While there is broad bipartisan agreement that the additional photos and video of the prisoner abuse at Abu Ghraib should be made available to members of the Senate, leaders said Monday evening that they do not want to take possession of that material until the rules under which senators will view them are properly established.
"Once the question of these pictures coming up here was raised, I decided this is an institutional problem," said Armed Services Committee Chairman John Warner, who said he has asked the Pentagon not to send the pictures up until the Senate is ready.
Lawyers for Senate Majority Leader Bill Frist, Minority Leader Tom Daschle, Warner and ranking committee Democrat Carl Levin are now examining the legal issues around the release of the pictures and videos, a process that could take all of Tuesday at least.
"We're not starting this game until we know how it ends," said a senior Frist aide.

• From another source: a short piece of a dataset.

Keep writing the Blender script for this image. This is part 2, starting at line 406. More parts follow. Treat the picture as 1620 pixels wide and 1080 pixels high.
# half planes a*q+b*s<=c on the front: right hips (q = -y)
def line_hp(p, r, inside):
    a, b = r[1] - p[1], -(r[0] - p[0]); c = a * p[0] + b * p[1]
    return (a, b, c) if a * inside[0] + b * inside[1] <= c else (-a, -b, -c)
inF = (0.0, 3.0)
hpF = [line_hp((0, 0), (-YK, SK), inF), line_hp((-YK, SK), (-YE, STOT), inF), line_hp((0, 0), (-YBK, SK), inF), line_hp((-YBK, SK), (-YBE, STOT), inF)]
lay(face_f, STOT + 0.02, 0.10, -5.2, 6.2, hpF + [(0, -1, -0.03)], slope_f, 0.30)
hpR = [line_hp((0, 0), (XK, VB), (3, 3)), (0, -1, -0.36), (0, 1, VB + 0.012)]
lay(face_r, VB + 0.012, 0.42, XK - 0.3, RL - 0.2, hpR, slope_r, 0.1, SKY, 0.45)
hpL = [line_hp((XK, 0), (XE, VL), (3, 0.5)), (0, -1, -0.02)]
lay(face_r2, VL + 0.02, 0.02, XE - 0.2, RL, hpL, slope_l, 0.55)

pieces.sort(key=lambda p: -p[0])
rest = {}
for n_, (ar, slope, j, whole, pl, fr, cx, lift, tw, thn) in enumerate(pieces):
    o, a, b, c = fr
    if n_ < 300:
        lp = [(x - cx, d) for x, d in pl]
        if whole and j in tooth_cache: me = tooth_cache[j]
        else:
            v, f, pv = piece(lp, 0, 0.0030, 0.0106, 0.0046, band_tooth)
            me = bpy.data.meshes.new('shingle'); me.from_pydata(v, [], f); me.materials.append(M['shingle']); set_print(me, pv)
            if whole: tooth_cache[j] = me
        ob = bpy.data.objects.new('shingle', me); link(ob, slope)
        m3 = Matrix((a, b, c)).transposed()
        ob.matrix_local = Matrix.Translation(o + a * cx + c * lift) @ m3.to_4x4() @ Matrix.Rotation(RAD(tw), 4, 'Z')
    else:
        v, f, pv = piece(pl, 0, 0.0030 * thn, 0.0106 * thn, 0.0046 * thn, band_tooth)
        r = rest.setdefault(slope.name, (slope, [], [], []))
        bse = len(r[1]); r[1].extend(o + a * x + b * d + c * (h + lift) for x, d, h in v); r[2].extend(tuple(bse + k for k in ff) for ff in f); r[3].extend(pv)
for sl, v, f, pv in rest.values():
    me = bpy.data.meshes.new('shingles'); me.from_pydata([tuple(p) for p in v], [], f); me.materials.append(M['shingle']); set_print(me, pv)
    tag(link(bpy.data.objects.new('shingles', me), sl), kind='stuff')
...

Senate leaders are adamant that however strongly members feel that the material should also be released to the general public -- and most senators believe that should happen -- that decision is the Pentagon's alone. The Senate leaders also are insistent that when the Senate is done looking at the photos and video, they will promptly be returned to the Pentagon.
"If and when this is going to be released to the public, the Senate is not going to have a role in it," said the aide.
The senators' concerns are two-fold: first that the release of the material might compromise ongoing prosecutions of those involved in the abuse; and secondly to avoid any repercussions from the devastating effect the new material is expected to have on world opinion.
Off the Senate chamber, leading senators braced for the worst but said that it is better to get the material out and take the hit, than endure the slow drip of new photos emerging every day in the media.
"They're going to get out, obviously," said Armed Services member Wayne Allard, R-Colorado. "They're out there, people know they're out there, and there's no reason to hold them back."
"Sooner or later they're going to have to be released," said Sen. Pat Roberts, chairman of the Senate Intelligence Committee, which also plans hearings into the abuse. "They'll come out piecemeal or you can have full transparency and get it over with."